Le rideau se lève sur une scène sombre, une salle des miroirs autour de laquelle, tandis que les lumières s’allument lentement, des personnages sobres se déplacent. La Femme apparaît alors, simplement vêtue, pudique. Elle chante la mort de son petit enfant d'une voix qui, de factuelle qu'elle était, devient de plus en plus désespérée. On lui propose alors une carte de sortie de prison : si elle revient, avant qu’un jour ne soit passé, avec un bouton de la manche d'une personne vraiment heureuse, son fils reviendra à la vie. Elle reçoit une liste de candidats : des amoureux, un artisan expert, une compositrice brillante, un collectionneur d’art au goût exquis et, enfin, Zabelle et son magnifique jardin. Les scènes qui suivent constitueront sa quête.

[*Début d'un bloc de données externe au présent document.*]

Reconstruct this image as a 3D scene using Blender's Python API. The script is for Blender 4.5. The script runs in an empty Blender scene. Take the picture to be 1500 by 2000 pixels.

Dans l'intimité du Théâtre du Jeu de Paume a eu lieu la création de Picture a day like this, de Sir George Benjamin et Martin Crimp, leur quatrième opéra et le troisième consécutif à être créé au Festival d’Aix-en-Provence. Alors que Written on Skin et Lessons in Love and Violence étaient des récits dramatiques d'événements brutaux peints à grande échelle, Picture a day like this renvoie au premier opéra de Benjamin et Crimp, l'opéra de chambre féerique Into the Little Hill, une fable qui explore les frontières entre la réalité et l'imagination, écrite pour seulement cinq chanteurs et une vingtaine de musiciens.
Marianne Crebassa explore les cinq étapes de la réaction humaine au deuil – le déni, la colère, le marchandage, la dépression et l'acceptation – avec chaque facette de sa voix. Sans se donner le besoin de jouer les histrions, elle ne laisse jamais sa voix dégénérer en dureté ou en cris ; au contraire, chaque état d'âme est dépeint par la couleur changeante de la voix et par son contrôle expert de la dynamique et du rubato. Ce que cet opéra partage avec les deux précédents des auteurs, c'est le niveau de raffinement exquis de la poésie de Martin Crimp, associé à la manière exceptionnelle dont George Benjamin écrit pour la voix et à son accompagnement orchestral. Les lignes vocales vont à Marianne Crebassa comme un gant et le Mahler Chamber Orchestra (dirigé par George Benjamin) les accompagne parfaitement avec une variété infinie de timbres et de sonorités. Ce qui communique les émotions exprimées comme par intraveineuse.
Marianne Crebassa est incontestablement la star du spectacle, mais les autres chanteurs ne se révèlent pas moins virtuoses. Dans les rôles des deux amants, la soprano Beate Mordal et le contre-ténor Cameron Shahbazi entrelacent la douceur de leurs lignes vocales aussi sinueusement que l'enchevêtrement physique des membres de ces deux êtres qui ne savent pas se détacher l'un de l'autre. Ils réapparaissent sous une forme complètement différente, dans le rôle de la compositrice carriériste et motivée et de son assistant en costume d’homme d'affaires, la tête coincée en permanence dans son portable.